Cinema com Rapadura

OPINIÃO   terça-feira, 14 de janeiro de 2020

Casamento Sangrento (2019): comédia e gore na medida certa

Terror consegue ser bem sucedido ao balancear de forma certeira seu tom de comédia e violência, com ótimas atuações e roteiro afiado.

2019 foi um ano em que grandes filmes utilizaram sátira e drama para construir uma crítica ao modo de vida daqueles que pertencem às classes mais altas. Se juntando a “Parasita”, “As Golpistas” e “Entre Facas e Segredos”, é a partir de um questionamento bem montado sobre uma família muito rica e poderosa que surge “Casamento Sangrento”. Terror repleto de humor ácido, o filme conta a história de Grace (Samara Weaving). Na noite de seu matrimônio, como tradição, ela precisa jogar um jogo escolhido aleatoriamente pelos parentes de seu noivo, os Le Domas, magnatas do ramo de jogos de tabuleiro. Quando é sorteada a única carta que poderia lhe trazer má sorte, a noite toma um rumo sombrio e a recém-casada precisa lutar pela própria sobrevivência.

O roteiro de Guy Busick e R. Christopher Murphy é o que dá à obra muito mais profundidade do que a maioria dos outros exemplares do gênero. É comum personagens de filmes de terror não receberem um bom desenvolvimento por existirem apenas para render um momento de gore com sua morte, fazendo com que os roteiristas não coloquem tanta energia na sua criação. Aqui é diferente: como Grace é a única que está, de fato, na mira central dos vilões, o texto faz um ótimo trabalho em construí-la. Ela é complexa e bem desenvolvida, com motivações além da própria sobrevivência que fazem o espectador torcer por ela com mais afinco. Criando, assim, a sensação de que a personagem realmente existe e continuará a existir após o final da produção, provavelmente um dos maiores elogios que uma história pode receber.

Até então estrelando papéis secundários, Samara Weaving tem a chance de brilhar como protagonista. Assim, o show é todo seu: sua Grace é engraçada, forte, determinada e sua atuação traz à vida todas as nuances presentes no roteiro. Até seu relacionamento com a sogra, mesmo não tendo muito tempo de tela, possui camadas que conectam as duas personagens. Todos os atores entregam performances excelentes que se encaixam perfeitamente no arquétipo que estão representando, tornando as interações entre os vilões interessantes e engraçadas. Com destaque para o Daniel de Adam Brody, que interpreta o único membro da família que parece não se importar tanto com a tradição macabra – além disso, o desenvolvimento de seu passado dá um peso maior para suas ações, sendo quem mais se destaca do núcleo dos Le Domas.

A forma que o filme dirigido por Matt Bettinelli-Olpin e Tyler Gillett balanceia a comédia e o terror é outro grande trunfo: ao invés de tentar inserir Grace nos momentos cômicos, a narrativa deixa somente o público ter essa perspectiva.
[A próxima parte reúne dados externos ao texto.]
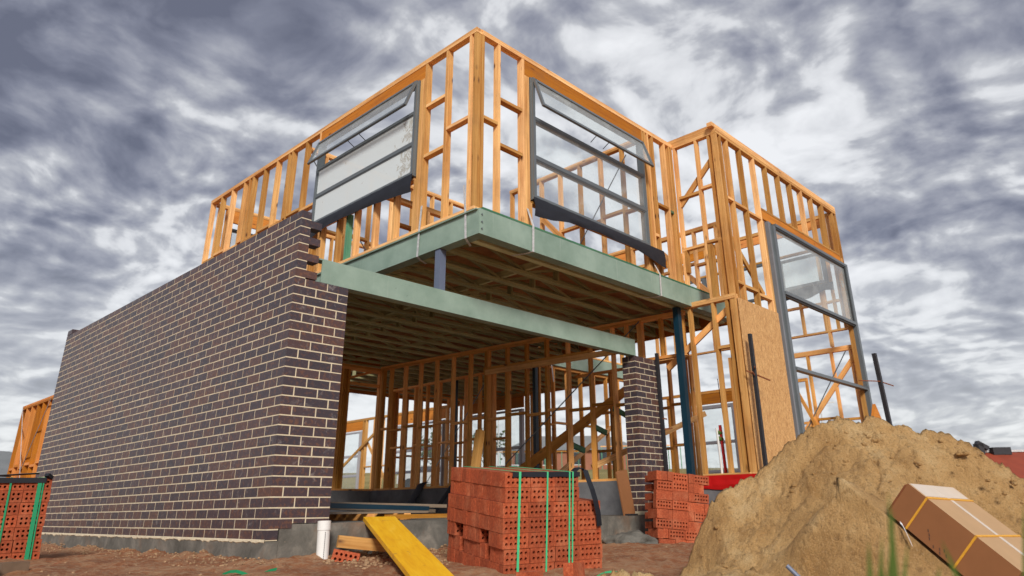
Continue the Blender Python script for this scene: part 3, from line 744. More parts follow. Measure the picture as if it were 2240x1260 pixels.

Para a protagonista, tudo que está acontecendo continua sendo aterrorizante. Em nenhum momento ela “entra na brincadeira”, fazendo assim com que o cômico não fique forçado e seja bastante realista. Porém, o desespero também pode ser cômico e os diretores não tiveram medo de abraçar isso, o que rende algumas cenas que também agregam um humor ácido. A produção, então, foge da imagem da “final girl” virginal e boazinha, deixando a audiência se deleitar com uma protagonista que não hesita na hora de fazer o necessário para sobreviver.

Os diálogos expositivos, que precisam existir para avançar uma narrativa como essa, acontecem em passagens construídas de forma natural e fazem total sentido dentro da trama. Até os poucos jump scares presentes servem para criar situações realmente assustadoras. Nada é construído apenas para um susto ou momento de gore sem base narrativa por trás.

O filme desenvolve seus aspectos de forma tão envolvente que a duração de noventa minutos passa voando. A cada ocasião onde as ameaças vão escalando, ele mantém a audiência vidrada na tela e pronta para abraçar cada nova revelação e reviravolta. Mesmo não ganhando muita atenção na época de seu lançamento no Brasil, “Casamento Sangrento” se prova como uma obra quase obrigatório para os fãs do gênero.